Setelah mengetuk pintu seorang
penjaga menyambutnya. Utusan itu pun mengatakan, “Beritahu Amirul
Mukminin bahwa yang datang adalah utusan gubernurnya.”
Penjaga itu masuk untuk memberitahu Umar yang hampir saja berangkat tidur. Umar pun duduk dan berkata, “Izinkan dia masuk.”
Utusan
itu masuk, dan Umar memerintahkan untuk menyalakan lilin yang besar.
Umar bertanya kepada utusan tersebut tentang kondisi penduduk kota dan
kaum muslimin di sana, bagaimana perilaku gubernur, bagaimana
harga-harga, bagaimana dengan anak-anak, orang-orang muhajirin dan
anshar, para ibnu sabil, orang-orang miskin. “Apakah hak mereka sudah
ditunaikan?”
Utusan itu pun menyampaikan segala yang diketahuinya
tentang kota kepada Umar bin Abdul Aziz. Tak ada sesuatu pun yang
disembunyikannya.
Ketika Semua pertanyaan Umar telah selesai dijawab semua, utusan itu balik bertanya kepada Umar, “Ya Amirul
Mukminin, bagaimana keadaanmu, dirimu, dan badanmu? Bagaimana
keluargamu, seluruh pegawai dan orang-orang yang menjadi tanggung
jawabmu?”
Umar tidak segera menjawab. Beliau kemudian serta merta
meniup lilin besar tersebut dan berkata, “Wahai pelayan, nyalakan
lampunya!”
Lalu dinyalakannlah sebuah lampu kecil yang sinarnya
lebih redup. Hampir-hampir tidak bisa menerangi ruangan karena cahayanya
yang teramat kecil.
Umar melanjutkan perkataannya, “Sekarang bertanyalah apa yang kamu inginkan.”
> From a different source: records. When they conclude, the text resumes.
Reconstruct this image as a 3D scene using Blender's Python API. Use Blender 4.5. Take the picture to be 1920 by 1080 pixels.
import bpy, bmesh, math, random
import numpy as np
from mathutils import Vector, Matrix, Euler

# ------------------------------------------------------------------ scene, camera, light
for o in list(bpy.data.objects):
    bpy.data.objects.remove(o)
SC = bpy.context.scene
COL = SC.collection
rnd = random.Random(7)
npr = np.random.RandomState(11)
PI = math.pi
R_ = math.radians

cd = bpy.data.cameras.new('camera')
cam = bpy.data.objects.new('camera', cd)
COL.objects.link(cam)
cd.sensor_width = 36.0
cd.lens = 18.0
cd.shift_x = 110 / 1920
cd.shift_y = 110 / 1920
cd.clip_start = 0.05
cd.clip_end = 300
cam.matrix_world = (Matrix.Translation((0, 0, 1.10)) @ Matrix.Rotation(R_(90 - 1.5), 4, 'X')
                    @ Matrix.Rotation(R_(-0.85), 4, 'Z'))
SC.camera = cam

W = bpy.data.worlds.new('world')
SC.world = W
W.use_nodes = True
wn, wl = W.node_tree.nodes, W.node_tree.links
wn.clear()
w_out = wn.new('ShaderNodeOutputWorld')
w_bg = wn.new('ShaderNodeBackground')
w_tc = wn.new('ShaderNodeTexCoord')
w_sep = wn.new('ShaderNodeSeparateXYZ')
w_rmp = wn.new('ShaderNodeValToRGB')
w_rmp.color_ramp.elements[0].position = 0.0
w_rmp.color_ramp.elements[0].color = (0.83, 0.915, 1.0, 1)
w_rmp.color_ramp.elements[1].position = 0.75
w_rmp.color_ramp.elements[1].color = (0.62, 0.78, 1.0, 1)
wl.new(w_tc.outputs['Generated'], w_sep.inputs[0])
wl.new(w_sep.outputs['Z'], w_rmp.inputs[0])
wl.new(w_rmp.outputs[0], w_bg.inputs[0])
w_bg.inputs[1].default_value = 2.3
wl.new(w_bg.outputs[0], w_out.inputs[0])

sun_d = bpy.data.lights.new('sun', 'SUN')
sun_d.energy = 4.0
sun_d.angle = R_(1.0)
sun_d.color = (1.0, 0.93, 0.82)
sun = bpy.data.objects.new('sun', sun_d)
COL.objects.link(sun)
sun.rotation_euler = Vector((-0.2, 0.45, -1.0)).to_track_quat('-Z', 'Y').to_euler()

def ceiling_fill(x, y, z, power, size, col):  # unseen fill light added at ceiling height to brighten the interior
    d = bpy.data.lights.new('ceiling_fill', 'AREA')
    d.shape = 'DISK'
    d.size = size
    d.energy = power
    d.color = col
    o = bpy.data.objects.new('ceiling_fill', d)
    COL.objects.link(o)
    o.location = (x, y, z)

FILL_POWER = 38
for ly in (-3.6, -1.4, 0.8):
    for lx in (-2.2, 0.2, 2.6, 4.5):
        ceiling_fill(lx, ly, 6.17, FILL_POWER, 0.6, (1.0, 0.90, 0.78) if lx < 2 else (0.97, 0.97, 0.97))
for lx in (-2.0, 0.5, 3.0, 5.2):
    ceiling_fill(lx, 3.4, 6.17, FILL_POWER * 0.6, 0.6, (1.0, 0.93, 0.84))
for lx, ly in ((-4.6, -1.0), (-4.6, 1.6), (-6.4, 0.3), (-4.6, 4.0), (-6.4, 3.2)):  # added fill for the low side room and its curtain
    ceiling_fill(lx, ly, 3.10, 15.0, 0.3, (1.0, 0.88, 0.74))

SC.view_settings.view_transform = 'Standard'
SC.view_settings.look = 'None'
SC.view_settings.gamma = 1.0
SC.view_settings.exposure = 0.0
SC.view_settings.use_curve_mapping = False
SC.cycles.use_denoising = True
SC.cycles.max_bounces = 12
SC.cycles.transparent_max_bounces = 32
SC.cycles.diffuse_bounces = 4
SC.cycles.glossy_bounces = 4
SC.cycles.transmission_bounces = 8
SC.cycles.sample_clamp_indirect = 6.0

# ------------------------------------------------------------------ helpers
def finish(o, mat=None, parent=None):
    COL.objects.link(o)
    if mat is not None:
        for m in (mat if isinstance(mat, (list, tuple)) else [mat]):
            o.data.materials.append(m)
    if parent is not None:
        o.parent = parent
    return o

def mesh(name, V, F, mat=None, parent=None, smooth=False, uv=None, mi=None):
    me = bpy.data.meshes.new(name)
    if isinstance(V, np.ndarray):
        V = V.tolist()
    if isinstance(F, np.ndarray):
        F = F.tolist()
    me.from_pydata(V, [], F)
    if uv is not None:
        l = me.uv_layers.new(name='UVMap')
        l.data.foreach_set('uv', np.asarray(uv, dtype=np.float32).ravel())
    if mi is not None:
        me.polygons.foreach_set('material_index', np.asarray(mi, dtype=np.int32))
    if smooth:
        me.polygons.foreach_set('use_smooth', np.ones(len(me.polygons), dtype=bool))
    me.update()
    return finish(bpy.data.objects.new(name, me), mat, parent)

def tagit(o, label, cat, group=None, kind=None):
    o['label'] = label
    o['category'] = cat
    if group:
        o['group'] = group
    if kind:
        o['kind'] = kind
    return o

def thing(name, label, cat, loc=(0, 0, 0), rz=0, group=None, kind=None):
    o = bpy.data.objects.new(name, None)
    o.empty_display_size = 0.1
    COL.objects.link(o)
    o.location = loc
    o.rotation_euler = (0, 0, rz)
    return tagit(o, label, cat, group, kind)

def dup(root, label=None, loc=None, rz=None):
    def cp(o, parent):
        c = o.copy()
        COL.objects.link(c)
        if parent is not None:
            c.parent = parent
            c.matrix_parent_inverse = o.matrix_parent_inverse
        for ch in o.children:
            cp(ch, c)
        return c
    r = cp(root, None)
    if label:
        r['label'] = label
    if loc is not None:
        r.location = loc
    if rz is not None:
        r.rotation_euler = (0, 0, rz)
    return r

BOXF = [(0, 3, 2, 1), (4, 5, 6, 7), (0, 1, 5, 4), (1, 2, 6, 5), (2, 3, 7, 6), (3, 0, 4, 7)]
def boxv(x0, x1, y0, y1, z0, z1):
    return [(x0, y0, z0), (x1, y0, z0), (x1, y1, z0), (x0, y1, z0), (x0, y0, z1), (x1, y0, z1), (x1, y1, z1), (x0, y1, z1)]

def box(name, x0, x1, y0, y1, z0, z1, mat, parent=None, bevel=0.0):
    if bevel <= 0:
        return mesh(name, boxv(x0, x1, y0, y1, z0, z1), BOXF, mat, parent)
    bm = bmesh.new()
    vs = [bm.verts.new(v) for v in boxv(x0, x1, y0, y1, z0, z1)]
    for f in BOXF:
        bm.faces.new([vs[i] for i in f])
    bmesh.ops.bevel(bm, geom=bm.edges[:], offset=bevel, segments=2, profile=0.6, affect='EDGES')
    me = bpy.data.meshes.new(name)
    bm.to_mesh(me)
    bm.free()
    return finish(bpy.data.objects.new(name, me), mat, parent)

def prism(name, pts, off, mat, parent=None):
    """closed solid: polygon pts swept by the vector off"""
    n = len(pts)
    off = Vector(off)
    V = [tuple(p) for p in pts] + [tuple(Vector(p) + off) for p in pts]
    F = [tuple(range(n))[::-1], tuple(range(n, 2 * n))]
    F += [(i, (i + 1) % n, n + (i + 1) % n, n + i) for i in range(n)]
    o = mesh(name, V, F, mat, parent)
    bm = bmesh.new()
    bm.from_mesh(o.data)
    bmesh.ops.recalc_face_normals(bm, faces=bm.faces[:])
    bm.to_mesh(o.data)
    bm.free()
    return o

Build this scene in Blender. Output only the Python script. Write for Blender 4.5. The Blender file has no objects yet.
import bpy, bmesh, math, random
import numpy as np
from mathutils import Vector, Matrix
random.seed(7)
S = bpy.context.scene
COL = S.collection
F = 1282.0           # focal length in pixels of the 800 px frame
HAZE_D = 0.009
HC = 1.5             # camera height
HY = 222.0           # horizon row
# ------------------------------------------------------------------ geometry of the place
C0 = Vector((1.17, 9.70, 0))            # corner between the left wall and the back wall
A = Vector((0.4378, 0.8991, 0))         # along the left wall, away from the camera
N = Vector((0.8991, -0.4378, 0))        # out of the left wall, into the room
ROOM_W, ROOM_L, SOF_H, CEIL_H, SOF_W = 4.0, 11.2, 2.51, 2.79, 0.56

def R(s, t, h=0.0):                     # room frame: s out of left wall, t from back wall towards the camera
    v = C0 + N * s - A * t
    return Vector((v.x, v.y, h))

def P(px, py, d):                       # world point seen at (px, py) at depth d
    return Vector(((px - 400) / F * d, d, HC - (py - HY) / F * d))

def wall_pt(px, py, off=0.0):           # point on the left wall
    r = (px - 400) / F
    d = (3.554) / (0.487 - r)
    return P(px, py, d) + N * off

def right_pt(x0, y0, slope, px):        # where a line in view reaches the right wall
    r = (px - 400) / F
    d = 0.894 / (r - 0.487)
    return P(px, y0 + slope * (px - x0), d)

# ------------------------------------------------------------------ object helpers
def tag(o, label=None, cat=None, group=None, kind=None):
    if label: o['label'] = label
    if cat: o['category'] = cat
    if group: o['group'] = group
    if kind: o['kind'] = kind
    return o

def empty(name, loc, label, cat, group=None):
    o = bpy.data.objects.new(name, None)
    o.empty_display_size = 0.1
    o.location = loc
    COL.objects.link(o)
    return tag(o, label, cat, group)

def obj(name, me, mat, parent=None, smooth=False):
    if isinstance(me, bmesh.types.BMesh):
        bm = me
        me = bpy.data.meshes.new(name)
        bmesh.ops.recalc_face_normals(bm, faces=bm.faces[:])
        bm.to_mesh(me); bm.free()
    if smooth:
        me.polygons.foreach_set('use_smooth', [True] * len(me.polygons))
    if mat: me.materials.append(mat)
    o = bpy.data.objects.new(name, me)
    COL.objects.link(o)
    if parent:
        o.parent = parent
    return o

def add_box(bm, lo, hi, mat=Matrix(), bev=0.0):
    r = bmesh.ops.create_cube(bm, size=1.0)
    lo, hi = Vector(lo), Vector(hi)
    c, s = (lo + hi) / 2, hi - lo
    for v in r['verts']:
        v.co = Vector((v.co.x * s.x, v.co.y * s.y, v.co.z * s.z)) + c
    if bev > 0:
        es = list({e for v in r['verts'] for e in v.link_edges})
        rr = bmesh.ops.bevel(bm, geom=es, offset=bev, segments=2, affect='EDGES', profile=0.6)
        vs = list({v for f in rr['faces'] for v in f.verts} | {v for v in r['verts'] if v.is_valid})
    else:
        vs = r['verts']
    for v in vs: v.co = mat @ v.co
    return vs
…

Utusan itu bertanya tentang keadaannya. Umar memberitahukan tentang keadaan dirinya, anak-anaknya, istri, dan keluarganya.
Di
akhir pertemuan, utusan itu rupanya tergelitik oleh apa yang dilakukan
Umar itu. Dia pun bertanya, “Ya Amirul Mukminin, aku melihatmu melakukan
sesuatu yang belum pernah Anda lakukan.”
Umar menimpali, “Apa itu?”
“Engkau
mematikan lilin yang besar ketika aku menanyakan tentang keadaanmu dan
keluargamu, dan menggantinya dengan lampu minyak yang kecil.”
Umar
menjawab sambil tersenyum bijak, “Wahai hamba Allah, lilin yang
kumatikan itu adalah harta Allah, harta kaum muslimin. Ketika aku
bertanya kepadamu tentang urusan mereka maka lilin itu dinyalakan demi
kemaslahatan mereka. Begitu kamu membelokkan pembicaraan tentang
keluarga dan keadaanku, maka aku pun mematikan lilin milik kaum muslimin
itu.”
Sang utusan pun begitu terkagum-kagum dengan sikap mulia
yang ditunjukkan atasannya tersebut. Segitu besar kesungguhan Umar dalam
menjaga harta kaum muslimin yang sesungguhnya merupakan amanah yang
nanti di akhirat akan dimintai pertanggungjawaban.